> [Exercise details] Below is the data. Give it again, complete and exact.

> [Source material]
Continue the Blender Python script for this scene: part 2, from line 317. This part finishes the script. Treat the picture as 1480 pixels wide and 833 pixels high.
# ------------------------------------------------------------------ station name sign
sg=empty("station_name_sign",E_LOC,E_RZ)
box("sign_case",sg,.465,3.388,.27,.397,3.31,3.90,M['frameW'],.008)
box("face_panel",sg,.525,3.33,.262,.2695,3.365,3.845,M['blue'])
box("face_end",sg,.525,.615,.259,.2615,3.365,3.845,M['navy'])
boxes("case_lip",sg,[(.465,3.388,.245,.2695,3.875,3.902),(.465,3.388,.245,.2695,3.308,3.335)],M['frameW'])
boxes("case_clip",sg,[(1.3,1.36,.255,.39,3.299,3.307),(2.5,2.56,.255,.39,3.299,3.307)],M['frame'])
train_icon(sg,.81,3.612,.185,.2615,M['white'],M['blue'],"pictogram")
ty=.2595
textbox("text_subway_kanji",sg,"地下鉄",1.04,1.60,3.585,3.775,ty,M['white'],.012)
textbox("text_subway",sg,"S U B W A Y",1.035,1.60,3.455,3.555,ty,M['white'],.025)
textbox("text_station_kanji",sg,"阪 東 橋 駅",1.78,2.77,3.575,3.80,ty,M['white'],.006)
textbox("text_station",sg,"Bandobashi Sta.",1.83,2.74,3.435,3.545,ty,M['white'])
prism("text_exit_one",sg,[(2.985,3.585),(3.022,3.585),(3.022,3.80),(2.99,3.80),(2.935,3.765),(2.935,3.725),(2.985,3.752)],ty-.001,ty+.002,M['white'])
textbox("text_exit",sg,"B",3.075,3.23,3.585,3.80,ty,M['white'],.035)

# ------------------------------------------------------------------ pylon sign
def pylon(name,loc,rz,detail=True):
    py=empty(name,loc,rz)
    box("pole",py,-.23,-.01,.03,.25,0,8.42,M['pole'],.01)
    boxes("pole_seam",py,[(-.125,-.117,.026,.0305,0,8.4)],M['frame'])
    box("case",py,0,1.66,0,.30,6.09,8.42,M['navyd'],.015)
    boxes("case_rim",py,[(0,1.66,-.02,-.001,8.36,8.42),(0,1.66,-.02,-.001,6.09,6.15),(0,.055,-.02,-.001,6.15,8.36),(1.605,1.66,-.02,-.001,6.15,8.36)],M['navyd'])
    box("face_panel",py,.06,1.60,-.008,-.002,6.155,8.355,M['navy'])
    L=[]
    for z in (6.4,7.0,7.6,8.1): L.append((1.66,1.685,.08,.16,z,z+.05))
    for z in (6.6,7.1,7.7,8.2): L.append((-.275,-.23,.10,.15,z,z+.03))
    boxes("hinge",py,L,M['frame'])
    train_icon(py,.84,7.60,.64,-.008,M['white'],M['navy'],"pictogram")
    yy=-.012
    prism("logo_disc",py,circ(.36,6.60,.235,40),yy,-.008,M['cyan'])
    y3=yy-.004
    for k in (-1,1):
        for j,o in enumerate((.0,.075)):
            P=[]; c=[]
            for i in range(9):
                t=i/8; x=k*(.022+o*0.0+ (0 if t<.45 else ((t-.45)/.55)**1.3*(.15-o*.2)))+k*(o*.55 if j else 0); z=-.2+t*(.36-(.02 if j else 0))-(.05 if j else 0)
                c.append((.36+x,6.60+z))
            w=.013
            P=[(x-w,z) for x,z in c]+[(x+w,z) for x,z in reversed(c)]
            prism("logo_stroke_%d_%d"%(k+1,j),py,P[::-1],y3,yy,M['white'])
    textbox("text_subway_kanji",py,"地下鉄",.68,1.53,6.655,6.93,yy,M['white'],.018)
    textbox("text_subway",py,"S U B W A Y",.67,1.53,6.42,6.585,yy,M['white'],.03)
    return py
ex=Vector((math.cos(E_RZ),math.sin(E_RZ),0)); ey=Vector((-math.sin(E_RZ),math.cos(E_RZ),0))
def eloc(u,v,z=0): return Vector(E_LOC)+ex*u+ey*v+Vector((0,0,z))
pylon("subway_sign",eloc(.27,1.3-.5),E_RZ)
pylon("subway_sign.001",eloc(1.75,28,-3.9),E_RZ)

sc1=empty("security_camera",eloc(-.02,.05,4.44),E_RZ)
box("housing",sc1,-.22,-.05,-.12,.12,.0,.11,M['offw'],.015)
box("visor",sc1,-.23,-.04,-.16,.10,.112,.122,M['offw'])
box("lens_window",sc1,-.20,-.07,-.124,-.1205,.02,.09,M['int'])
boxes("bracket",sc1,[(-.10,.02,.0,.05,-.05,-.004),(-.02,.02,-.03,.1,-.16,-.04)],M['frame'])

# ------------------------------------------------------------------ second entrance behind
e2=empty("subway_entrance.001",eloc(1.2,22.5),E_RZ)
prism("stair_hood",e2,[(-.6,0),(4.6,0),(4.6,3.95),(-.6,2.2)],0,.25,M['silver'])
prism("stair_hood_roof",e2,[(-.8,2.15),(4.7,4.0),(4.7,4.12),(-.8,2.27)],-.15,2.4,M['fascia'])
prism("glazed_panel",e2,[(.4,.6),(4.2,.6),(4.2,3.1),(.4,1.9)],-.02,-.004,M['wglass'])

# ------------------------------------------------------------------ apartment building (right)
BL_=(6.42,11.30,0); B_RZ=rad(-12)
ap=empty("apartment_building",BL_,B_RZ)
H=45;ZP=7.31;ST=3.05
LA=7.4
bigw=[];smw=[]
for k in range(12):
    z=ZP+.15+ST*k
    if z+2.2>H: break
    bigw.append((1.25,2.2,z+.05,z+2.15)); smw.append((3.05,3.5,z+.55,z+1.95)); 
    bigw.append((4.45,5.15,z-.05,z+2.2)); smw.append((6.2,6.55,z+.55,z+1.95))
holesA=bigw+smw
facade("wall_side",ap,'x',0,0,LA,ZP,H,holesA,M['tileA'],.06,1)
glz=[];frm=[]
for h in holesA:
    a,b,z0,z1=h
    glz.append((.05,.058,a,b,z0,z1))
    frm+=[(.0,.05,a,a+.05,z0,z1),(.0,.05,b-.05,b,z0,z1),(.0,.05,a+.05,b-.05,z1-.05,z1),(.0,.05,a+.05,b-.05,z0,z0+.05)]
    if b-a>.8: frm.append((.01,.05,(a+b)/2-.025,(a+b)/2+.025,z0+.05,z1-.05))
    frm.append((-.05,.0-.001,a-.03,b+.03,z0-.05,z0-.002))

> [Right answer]
Continue the Blender Python script for this scene: part 2, from line 317. This part finishes the script. Treat the picture as 1480 pixels wide and 833 pixels high.
# ------------------------------------------------------------------ station name sign
sg=empty("station_name_sign",E_LOC,E_RZ)
box("sign_case",sg,.465,3.388,.27,.397,3.31,3.90,M['frameW'],.008)
box("face_panel",sg,.525,3.33,.262,.2695,3.365,3.845,M['blue'])
box("face_end",sg,.525,.615,.259,.2615,3.365,3.845,M['navy'])
boxes("case_lip",sg,[(.465,3.388,.245,.2695,3.875,3.902),(.465,3.388,.245,.2695,3.308,3.335)],M['frameW'])
boxes("case_clip",sg,[(1.3,1.36,.255,.39,3.299,3.307),(2.5,2.56,.255,.39,3.299,3.307)],M['frame'])
train_icon(sg,.81,3.612,.185,.2615,M['white'],M['blue'],"pictogram")
ty=.2595
textbox("text_subway_kanji",sg,"地下鉄",1.04,1.60,3.585,3.775,ty,M['white'],.012)
textbox("text_subway",sg,"S U B W A Y",1.035,1.60,3.455,3.555,ty,M['white'],.025)
textbox("text_station_kanji",sg,"阪 東 橋 駅",1.78,2.77,3.575,3.80,ty,M['white'],.006)
textbox("text_station",sg,"Bandobashi Sta.",1.83,2.74,3.435,3.545,ty,M['white'])
prism("text_exit_one",sg,[(2.985,3.585),(3.022,3.585),(3.022,3.80),(2.99,3.80),(2.935,3.765),(2.935,3.725),(2.985,3.752)],ty-.001,ty+.002,M['white'])
textbox("text_exit",sg,"B",3.075,3.23,3.585,3.80,ty,M['white'],.035)

# ------------------------------------------------------------------ pylon sign
def pylon(name,loc,rz,detail=True):
    py=empty(name,loc,rz)
    box("pole",py,-.23,-.01,.03,.25,0,8.42,M['pole'],.01)
    boxes("pole_seam",py,[(-.125,-.117,.026,.0305,0,8.4)],M['frame'])
    box("case",py,0,1.66,0,.30,6.09,8.42,M['navyd'],.015)
    boxes("case_rim",py,[(0,1.66,-.02,-.001,8.36,8.42),(0,1.66,-.02,-.001,6.09,6.15),(0,.055,-.02,-.001,6.15,8.36),(1.605,1.66,-.02,-.001,6.15,8.36)],M['navyd'])
    box("face_panel",py,.06,1.60,-.008,-.002,6.155,8.355,M['navy'])
    L=[]
    for z in (6.4,7.0,7.6,8.1): L.append((1.66,1.685,.08,.16,z,z+.05))
    for z in (6.6,7.1,7.7,8.2): L.append((-.275,-.23,.10,.15,z,z+.03))
    boxes("hinge",py,L,M['frame'])
    train_icon(py,.84,7.60,.64,-.008,M['white'],M['navy'],"pictogram")
    yy=-.012
    prism("logo_disc",py,circ(.36,6.60,.235,40),yy,-.008,M['cyan'])
    y3=yy-.004
    for k in (-1,1):
        for j,o in enumerate((.0,.075)):
            P=[]; c=[]
            for i in range(9):
                t=i/8; x=k*(.022+o*0.0+ (0 if t<.45 else ((t-.45)/.55)**1.3*(.15-o*.2)))+k*(o*.55 if j else 0); z=-.2+t*(.36-(.02 if j else 0))-(.05 if j else 0)
                c.append((.36+x,6.60+z))
            w=.013
            P=[(x-w,z) for x,z in c]+[(x+w,z) for x,z in reversed(c)]
            prism("logo_stroke_%d_%d"%(k+1,j),py,P[::-1],y3,yy,M['white'])
    textbox("text_subway_kanji",py,"地下鉄",.68,1.53,6.655,6.93,yy,M['white'],.018)
    textbox("text_subway",py,"S U B W A Y",.67,1.53,6.42,6.585,yy,M['white'],.03)
    return py
ex=Vector((math.cos(E_RZ),math.sin(E_RZ),0)); ey=Vector((-math.sin(E_RZ),math.cos(E_RZ),0))
def eloc(u,v,z=0): return Vector(E_LOC)+ex*u+ey*v+Vector((0,0,z))
pylon("subway_sign",eloc(.27,1.3-.5),E_RZ)
pylon("subway_sign.001",eloc(1.75,28,-3.9),E_RZ)

sc1=empty("security_camera",eloc(-.02,.05,4.44),E_RZ)
box("housing",sc1,-.22,-.05,-.12,.12,.0,.11,M['offw'],.015)
box("visor",sc1,-.23,-.04,-.16,.10,.112,.122,M['offw'])
box("lens_window",sc1,-.20,-.07,-.124,-.1205,.02,.09,M['int'])
boxes("bracket",sc1,[(-.10,.02,.0,.05,-.05,-.004),(-.02,.02,-.03,.1,-.16,-.04)],M['frame'])

# ------------------------------------------------------------------ second entrance behind
e2=empty("subway_entrance.001",eloc(1.2,22.5),E_RZ)
prism("stair_hood",e2,[(-.6,0),(4.6,0),(4.6,3.95),(-.6,2.2)],0,.25,M['silver'])
prism("stair_hood_roof",e2,[(-.8,2.15),(4.7,4.0),(4.7,4.12),(-.8,2.27)],-.15,2.4,M['fascia'])
prism("glazed_panel",e2,[(.4,.6),(4.2,.6),(4.2,3.1),(.4,1.9)],-.02,-.004,M['wglass'])

# ------------------------------------------------------------------ apartment building (right)
BL_=(6.42,11.30,0); B_RZ=rad(-12)
ap=empty("apartment_building",BL_,B_RZ)
H=45;ZP=7.31;ST=3.05
LA=7.4
bigw=[];smw=[]
for k in range(12):
    z=ZP+.15+ST*k
    if z+2.2>H: break
    bigw.append((1.25,2.2,z+.05,z+2.15)); smw.append((3.05,3.5,z+.55,z+1.95)); 
    bigw.append((4.45,5.15,z-.05,z+2.2)); smw.append((6.2,6.55,z+.55,z+1.95))
holesA=bigw+smw
facade("wall_side",ap,'x',0,0,LA,ZP,H,holesA,M['tileA'],.06,1)
glz=[];frm=[]
for h in holesA:
    a,b,z0,z1=h
    glz.append((.05,.058,a,b,z0,z1))
    frm+=[(.0,.05,a,a+.05,z0,z1),(.0,.05,b-.05,b,z0,z1),(.0,.05,a+.05,b-.05,z1-.05,z1),(.0,.05,a+.05,b-.05,z0,z0+.05)]
    if b-a>.8: frm.append((.01,.05,(a+b)/2-.025,(a+b)/2+.025,z0+.05,z1-.05))
    frm.append((-.05,.0-.001,a-.03,b+.03,z0-.05,z0-.002))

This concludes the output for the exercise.